"Kontroversi Vicente Hornai, Ketua PSI Belu Tegaskan Pentingnya Kejujuran Calon Pemimpin"
Atambua, iNewsAlor.id- Mencuat dugaan pelanggaran administrasi Pilkada Kabupaten Belu, paket Sahabat Sejati, Wilibrodus Lay - Vicente Hornai Gonsalves, dimana calon wakil Bupati Belu yang mendampingi Wili Lay diduga tidak jujur menyampaikan informasi tentang data dirinya.
Ketua DPD Partai Solidaritas Indonesia (PSI) Kabupaten Belu, Yohanes Siku, Selasa (31/12/2024) pun angkat bicara terkait sengketa Pilkada Kabupaten Belu ini.
Menurut Siku, pentingnya kejujuran dari calon kepala daerah kepada masyarakat yang akan dipimpinnya. Ia mengingatkan bahwa transparansi dan integritas calon pemimpin menjadi landasan utama dalam proses demokrasi.
Pernyataan ini disampaikan setelah mencuatnya isu terkait calon wakil bupati Belu, Vicente Hornai Gonsalves, yang mendampingi Wilibrodus Lay dalam pasangan "Sahabat Sejati." Vicente diketahui memiliki catatan kriminal dan pernah menjalani hukuman penjara 11 bulan atas kasus membawa lari anak perempuan di bawah umur. Vonis tersebut telah berkekuatan hukum tetap berdasarkan putusan Pengadilan Negeri Atambua No. 186/PID/B/2003/PN.ATB.
Yohanes Siku Menambahkan, kasus ini menjadi pelajaran penting untuk menjunjung transparansi. "Bagaimana nasib kabupaten Belu jika calon kepala daerah saja sudah tidak jujur? Bagaimana nasib masyarakat yang dipimpinnya kelak?" ujarnya.
Yohanes Siku juga mengungkapkan bahwa PSI Kabupaten Belu pernah memiliki kader yang merupakan mantan narapidana. Kader tersebut mematuhi prosedur dengan mengurus Surat Keterangan Catatan Kepolisian (SKCK) dan mengungkapkan statusnya kepada publik melalui media massa. "Ini adalah bentuk tanggung jawab kepada masyarakat," tegasnya.

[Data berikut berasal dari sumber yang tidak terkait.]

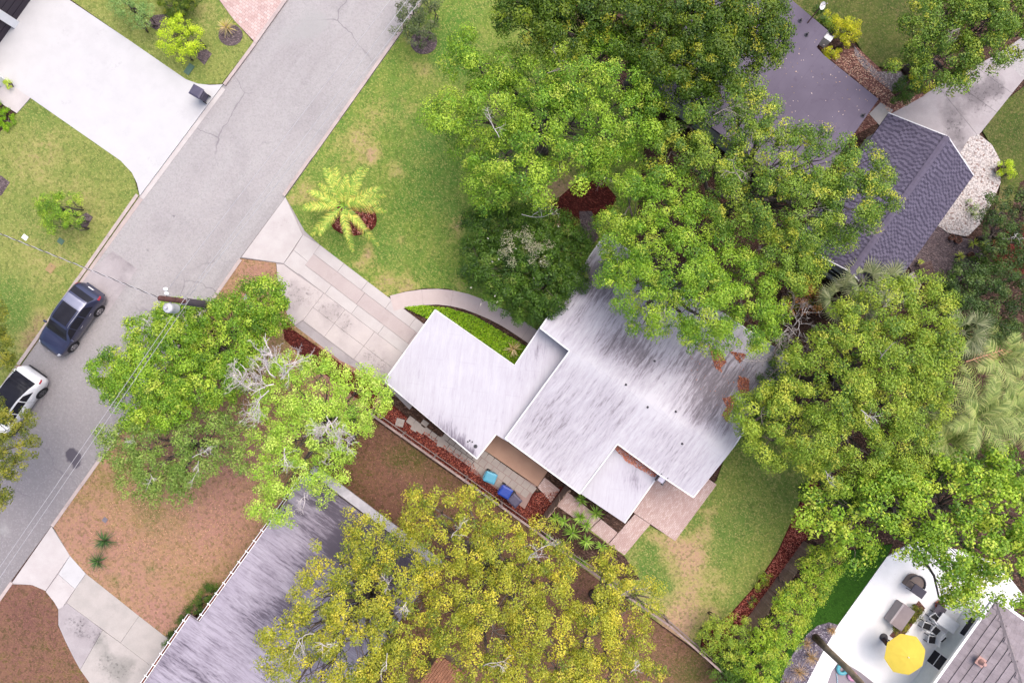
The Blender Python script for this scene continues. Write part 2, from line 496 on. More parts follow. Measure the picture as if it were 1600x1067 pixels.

Ahli hukum pidana dari Universitas Widya Mandira Kupang, Mikael Feka, menjelaskan bahwa dalam kasus Vicente, tanggung jawab atas ketidakjujuran data diri berada pada individu yang bersangkutan, bukan pada pasangannya, Wilibrodus Lay. Namun, kesalahan tersebut tetap berdampak pada pasangan calon secara keseluruhan.
Mikael menegaskan bahwa Pasal 7 Ayat 2 UU Pilkada No. 10 Tahun 2016 mengatur bahwa calon kepala daerah wajib menyampaikan data diri secara jujur, termasuk status sebagai mantan narapidana dengan ancaman hukuman lebih dari 5 tahun. Publikasi data diri tersebut harus dilakukan melalui media massa yang terverifikasi Dewan Pers.
Mikeal Feka menambahkan, terkait penyampaian data diri yang tidak jujur ke publik, di Provinsi NTT, pernah terjadi kasus serupa di Kabupaten Sabu Raijua, dimana pasang calon tersebut diskualifikasi meski telah diumumkan KPU Sabu Raijua.
Belajar dari pengalaman Sabu Raijua, Mikael menegaskan bahwa, saat ini Hakim MK, tidak lagi mengalami kesulitan dalam memutuskan kasus di Kabupaten Belu, karena sudah ada Yurisprudensi kasus Sabu Raijua. "Jadi saat ini, tidak ada lagi kekosongan hukum, karena sudah ada Yurisprudensinya" ujar Mikael Feka
Baik Ketua PSI Kabupaten Belu, Yohanes Siku, maupun Mikael Feka, Ahli Hukum Pidana Universitas Widya Mandira Kupang, berharap kejujuran menjadi nilai utama dalam proses pemilihan kepala daerah dan menurut keduanya masyarakat berhak mengetahui latar belakang pemimpinnya secara transparan.